Bem, de uma forma ou de
outra, o fundamento bíblico da 'primazia de Pedro' está no
evangelho de Mateus, conforme acima referido (Mt 13, 19), o conhecido
episódio das chaves dadas por Jesus a ele. Sobre isso, eu faço
outras considerações. Segundo o texto latino da tradução de São
Jerônimo, lê-se que, após 'dar as chaves' a Pedro, Jesus disse:
“quodcumque ligaveris super terram, erit ligatum et in
coelis, et quodcumque solveris super terram erit solutum et in
coelis. Eu destaquei propositalmente os verbos 'ligaveris' e
'solveris' que são traduzidos, respectivamente, por 'ligardes' e
'desligardes'. Quando ao primeiro (ligaveris=ligardes), a tradução
está literal; mas quando ao segundo (solveris=desligardes), ao meu
ver, não seria bem esse o sentido. O tradutor português aproveita a
morfologia dos verbos ligar-desligar para fazer um trocadilho, mas
não é bem este o sentido do verbo 'solvere', que significa
'resolver', e deve ser entendido, ao meu ver, no sentido jurídico
romano de 'resolver uma obrigação', ou seja, liquidar um débito,
perdoar uma dívida, solucionar uma contenda. Na tradição
histórica, os Papas muitas vezes 'abusaram' desse poder de
ligare-solvere para introduzir muitas práticas e normas que
terminaram por afastar o cristianismo das suas origens. Vou citar
apenas dois exemplos, que são reiteradamente alegados pelos nossos
'irmãos separados': primeiro, o batismo das crianças e somente por
aspersão no crânio,quando devia ser de pessoas adultas e
mergulhando o corpo inteiro, conforme fazia João Batista; segundo, o
formato da hóstia como é adotado na Igreja Católica, quando devia
ser o pão comum, conforme Jesus fez na ceia derradeira. Eu não
desconheço que há inúmeros argumentos e motivos a justificarem
essas mudanças, mas seria o caso de perguntar se isso foi realmente
necessário (com todo respeito, claro)?
Outra coisa. Com a
instituição do direito canônico, a Igreja romana buscou dar uma
mais sólida organização para a entidade eclesial, no entanto, isso
trouxe como efeito colateral uma excessiva burocracia, que ainda hoje
permeia o culto litúrgico e a administração dos sacramentos,
deixando-nos em dúvida sobre até que ponto essas inovações das
autoridades estão sendo fiéis ao mandato que Jesus confiou a Pedro,
com a delegação de 'ligare-solvere'. Será que, ao longo dos tempos
históricos, esse mandato conferido a Pedro não teria sido
extrapolado com a introdução de ações divergentes, conforme a
censura exercida pelos Padres Gregos contra a Igreja de Roma?
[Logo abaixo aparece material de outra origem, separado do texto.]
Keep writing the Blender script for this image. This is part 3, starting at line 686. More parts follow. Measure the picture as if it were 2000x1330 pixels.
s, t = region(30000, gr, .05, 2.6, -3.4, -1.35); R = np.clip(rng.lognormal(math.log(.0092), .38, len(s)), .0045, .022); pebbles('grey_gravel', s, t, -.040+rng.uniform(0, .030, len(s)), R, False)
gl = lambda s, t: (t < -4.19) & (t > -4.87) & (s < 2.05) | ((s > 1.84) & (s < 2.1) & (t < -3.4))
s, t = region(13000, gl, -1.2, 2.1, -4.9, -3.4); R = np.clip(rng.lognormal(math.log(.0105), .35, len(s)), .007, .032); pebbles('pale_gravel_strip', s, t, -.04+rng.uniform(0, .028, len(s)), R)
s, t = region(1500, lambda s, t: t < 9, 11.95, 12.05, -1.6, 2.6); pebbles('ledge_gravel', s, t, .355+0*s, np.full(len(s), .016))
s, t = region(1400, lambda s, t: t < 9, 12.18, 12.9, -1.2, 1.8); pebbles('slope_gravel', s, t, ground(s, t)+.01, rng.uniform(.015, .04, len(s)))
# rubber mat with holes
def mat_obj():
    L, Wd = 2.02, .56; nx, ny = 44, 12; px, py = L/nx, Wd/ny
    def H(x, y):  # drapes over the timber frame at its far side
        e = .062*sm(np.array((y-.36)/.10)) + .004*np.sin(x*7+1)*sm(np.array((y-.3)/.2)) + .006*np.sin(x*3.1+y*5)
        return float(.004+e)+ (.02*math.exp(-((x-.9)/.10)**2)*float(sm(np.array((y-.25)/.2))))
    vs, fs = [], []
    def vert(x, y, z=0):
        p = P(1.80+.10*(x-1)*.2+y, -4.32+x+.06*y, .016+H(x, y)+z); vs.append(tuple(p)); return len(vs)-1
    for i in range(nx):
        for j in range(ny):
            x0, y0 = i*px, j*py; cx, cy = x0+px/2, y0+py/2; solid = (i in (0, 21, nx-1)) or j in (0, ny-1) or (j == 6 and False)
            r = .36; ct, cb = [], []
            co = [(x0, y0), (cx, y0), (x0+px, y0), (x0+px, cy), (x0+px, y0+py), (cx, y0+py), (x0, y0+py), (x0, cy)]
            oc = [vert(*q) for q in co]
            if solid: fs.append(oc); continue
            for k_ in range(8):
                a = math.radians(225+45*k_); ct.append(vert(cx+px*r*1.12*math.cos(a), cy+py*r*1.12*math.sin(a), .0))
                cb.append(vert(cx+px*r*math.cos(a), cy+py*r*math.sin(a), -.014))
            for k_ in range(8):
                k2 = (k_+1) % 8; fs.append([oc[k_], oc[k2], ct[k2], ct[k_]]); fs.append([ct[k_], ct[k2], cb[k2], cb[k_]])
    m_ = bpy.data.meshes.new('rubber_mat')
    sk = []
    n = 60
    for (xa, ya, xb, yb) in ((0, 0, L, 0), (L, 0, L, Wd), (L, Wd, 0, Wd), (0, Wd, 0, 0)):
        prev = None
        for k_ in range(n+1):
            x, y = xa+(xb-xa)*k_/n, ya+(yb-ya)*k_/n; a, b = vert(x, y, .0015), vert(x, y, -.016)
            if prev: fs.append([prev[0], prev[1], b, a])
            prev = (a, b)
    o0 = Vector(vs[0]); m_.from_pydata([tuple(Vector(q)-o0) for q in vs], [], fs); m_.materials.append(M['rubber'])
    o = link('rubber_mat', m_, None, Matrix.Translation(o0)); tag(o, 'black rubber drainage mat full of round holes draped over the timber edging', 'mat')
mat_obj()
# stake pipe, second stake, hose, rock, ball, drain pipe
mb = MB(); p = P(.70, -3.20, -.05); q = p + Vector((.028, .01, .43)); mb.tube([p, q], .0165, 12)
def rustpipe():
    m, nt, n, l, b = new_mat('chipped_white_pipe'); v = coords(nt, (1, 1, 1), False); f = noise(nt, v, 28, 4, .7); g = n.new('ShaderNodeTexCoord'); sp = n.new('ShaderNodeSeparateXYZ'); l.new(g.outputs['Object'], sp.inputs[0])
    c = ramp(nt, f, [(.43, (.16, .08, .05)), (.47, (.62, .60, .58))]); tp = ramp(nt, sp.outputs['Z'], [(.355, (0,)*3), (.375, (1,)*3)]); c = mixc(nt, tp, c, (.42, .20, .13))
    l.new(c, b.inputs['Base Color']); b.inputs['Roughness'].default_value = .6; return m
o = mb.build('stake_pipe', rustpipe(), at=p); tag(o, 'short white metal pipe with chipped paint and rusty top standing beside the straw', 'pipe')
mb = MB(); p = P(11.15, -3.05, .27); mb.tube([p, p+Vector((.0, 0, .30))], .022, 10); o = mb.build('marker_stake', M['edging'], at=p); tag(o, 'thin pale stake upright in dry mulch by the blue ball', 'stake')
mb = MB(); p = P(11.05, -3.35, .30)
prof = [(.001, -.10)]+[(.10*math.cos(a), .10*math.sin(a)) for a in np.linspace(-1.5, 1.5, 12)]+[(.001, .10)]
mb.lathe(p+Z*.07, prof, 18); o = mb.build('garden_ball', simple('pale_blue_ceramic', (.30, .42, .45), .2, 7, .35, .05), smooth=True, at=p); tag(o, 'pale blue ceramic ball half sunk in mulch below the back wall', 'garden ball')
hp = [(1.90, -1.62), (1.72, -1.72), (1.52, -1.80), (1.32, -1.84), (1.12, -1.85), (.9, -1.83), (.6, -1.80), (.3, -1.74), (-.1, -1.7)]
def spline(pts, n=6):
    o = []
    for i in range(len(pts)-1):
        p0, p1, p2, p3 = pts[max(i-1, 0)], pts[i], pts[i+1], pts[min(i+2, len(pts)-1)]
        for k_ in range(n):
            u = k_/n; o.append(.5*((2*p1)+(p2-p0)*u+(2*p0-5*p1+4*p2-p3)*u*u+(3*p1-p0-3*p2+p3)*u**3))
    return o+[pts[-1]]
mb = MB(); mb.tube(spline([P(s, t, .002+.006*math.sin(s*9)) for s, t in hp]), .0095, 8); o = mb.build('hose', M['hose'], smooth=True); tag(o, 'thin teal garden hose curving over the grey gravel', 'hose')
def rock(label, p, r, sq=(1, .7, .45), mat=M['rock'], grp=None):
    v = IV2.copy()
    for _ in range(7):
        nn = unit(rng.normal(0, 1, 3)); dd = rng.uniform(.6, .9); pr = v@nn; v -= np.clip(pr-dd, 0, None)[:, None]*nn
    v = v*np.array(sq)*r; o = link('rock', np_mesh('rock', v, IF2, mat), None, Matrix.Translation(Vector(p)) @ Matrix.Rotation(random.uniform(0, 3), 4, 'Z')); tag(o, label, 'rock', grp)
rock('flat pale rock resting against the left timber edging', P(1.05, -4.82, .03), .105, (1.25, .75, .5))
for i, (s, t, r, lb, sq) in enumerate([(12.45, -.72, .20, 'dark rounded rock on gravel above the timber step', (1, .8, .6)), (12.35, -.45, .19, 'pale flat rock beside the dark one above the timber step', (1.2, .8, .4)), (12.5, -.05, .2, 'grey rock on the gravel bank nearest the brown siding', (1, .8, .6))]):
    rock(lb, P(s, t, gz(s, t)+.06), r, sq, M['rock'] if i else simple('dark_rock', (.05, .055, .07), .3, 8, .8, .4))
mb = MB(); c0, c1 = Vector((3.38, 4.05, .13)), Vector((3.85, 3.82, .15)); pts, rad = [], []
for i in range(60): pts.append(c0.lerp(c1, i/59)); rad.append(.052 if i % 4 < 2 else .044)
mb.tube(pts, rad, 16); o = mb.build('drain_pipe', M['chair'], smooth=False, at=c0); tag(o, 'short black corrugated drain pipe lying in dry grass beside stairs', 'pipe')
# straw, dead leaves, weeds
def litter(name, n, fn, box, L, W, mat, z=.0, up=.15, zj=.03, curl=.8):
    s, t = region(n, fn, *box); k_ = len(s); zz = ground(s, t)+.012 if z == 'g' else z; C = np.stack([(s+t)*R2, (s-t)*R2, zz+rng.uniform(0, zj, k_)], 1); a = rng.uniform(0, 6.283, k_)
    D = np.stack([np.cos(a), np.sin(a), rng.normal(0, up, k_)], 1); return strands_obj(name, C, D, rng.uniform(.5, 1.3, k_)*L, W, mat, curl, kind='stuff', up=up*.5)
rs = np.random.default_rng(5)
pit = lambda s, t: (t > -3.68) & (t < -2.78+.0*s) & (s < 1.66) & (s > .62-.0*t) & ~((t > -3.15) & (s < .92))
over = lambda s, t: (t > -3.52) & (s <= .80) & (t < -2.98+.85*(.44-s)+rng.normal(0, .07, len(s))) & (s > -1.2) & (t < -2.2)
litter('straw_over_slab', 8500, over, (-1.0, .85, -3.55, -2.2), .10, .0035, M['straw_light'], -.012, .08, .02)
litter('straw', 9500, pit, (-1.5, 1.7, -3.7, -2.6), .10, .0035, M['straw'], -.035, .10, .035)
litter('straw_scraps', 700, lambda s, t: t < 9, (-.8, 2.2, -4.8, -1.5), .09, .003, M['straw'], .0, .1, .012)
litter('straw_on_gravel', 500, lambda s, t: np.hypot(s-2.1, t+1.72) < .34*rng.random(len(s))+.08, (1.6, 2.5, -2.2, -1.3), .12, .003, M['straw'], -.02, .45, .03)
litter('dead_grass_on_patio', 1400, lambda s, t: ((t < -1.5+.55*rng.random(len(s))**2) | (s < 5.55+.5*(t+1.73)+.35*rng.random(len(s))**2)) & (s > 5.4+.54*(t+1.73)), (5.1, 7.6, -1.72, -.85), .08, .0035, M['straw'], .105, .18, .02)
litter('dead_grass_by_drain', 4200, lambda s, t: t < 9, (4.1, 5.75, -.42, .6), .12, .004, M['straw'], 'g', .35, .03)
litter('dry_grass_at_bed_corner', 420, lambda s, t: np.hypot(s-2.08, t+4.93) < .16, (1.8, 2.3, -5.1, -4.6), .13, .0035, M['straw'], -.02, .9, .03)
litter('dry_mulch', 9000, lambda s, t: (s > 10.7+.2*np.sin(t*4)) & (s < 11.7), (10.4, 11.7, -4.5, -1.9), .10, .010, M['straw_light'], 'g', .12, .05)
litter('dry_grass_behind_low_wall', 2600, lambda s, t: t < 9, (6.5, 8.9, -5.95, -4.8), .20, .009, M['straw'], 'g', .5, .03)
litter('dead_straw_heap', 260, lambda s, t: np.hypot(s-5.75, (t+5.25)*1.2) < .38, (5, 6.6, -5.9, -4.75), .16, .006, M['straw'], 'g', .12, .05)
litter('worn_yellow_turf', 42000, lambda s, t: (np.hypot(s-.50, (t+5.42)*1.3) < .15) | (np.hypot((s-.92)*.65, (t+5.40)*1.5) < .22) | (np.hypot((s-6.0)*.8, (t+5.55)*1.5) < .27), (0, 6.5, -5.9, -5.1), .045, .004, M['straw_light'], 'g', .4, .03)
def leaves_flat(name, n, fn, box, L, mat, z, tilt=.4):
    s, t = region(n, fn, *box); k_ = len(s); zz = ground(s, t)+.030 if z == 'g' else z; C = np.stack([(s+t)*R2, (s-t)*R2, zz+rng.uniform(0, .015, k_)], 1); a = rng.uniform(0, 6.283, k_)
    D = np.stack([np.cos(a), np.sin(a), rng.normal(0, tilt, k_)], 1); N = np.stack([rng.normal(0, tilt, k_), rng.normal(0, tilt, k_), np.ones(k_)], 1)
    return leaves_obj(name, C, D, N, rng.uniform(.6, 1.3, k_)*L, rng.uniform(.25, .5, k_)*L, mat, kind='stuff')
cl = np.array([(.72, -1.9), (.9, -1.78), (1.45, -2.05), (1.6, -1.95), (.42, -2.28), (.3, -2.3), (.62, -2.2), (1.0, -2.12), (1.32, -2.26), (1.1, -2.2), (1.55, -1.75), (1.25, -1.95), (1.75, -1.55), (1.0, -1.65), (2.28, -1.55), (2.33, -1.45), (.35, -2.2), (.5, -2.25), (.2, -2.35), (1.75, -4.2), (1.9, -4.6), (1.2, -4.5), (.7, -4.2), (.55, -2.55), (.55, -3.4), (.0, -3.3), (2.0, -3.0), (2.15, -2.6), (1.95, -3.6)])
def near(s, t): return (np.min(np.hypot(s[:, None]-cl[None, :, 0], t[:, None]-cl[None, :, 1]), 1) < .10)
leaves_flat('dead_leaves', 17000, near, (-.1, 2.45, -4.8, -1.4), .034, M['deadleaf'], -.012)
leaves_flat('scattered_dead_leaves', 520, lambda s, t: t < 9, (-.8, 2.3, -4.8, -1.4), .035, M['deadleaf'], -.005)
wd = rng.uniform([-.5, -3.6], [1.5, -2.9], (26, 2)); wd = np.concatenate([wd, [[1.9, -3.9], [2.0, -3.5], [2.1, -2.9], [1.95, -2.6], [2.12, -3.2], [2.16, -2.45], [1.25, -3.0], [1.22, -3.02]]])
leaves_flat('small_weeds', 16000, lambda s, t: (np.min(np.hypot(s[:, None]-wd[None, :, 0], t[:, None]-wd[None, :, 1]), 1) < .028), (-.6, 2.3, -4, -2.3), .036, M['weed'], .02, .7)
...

Até
que ponto essas novidades foram realmente fruto da necessidade
pastoral ou de um exercício unilateral de autoridade? Lembro-me
agora que Montesquieu, quando propôs que o poder do Estado fosse
dividido em três (executivo, legislativo e judiciário), argumentou
que as experiências históricas demonstraram que, sempre que um só
exerce o poder, tende a exercê-lo com arbitrariedade. Não teria
isso acontecido também com as autoridades eclesiásticas?
São reflexões que
faço não no intuito de contestar ou desmerecer a autoridade do
sucessor de Pedro, mas como uma espécie de autocrítica que,
enquanto membros da Igreja Católica, nós podemos lançar na
intenção de uma melhor compreensão do papel das nossas autoridades
hierárquicas. As notícias que são filtradas do Vaticano e apenas
em doses homeopáticas chegam à grande imprensa mundial deixam
sérias preocupações sobre o poder da burocracia eclesial superando
a hegemonia doutrinária e a herança escriturística. Que o Espírito
Santo nos ilumine para compreender isso e ilumine ainda mais as
nossas autoridades eclesiásticas constituídas.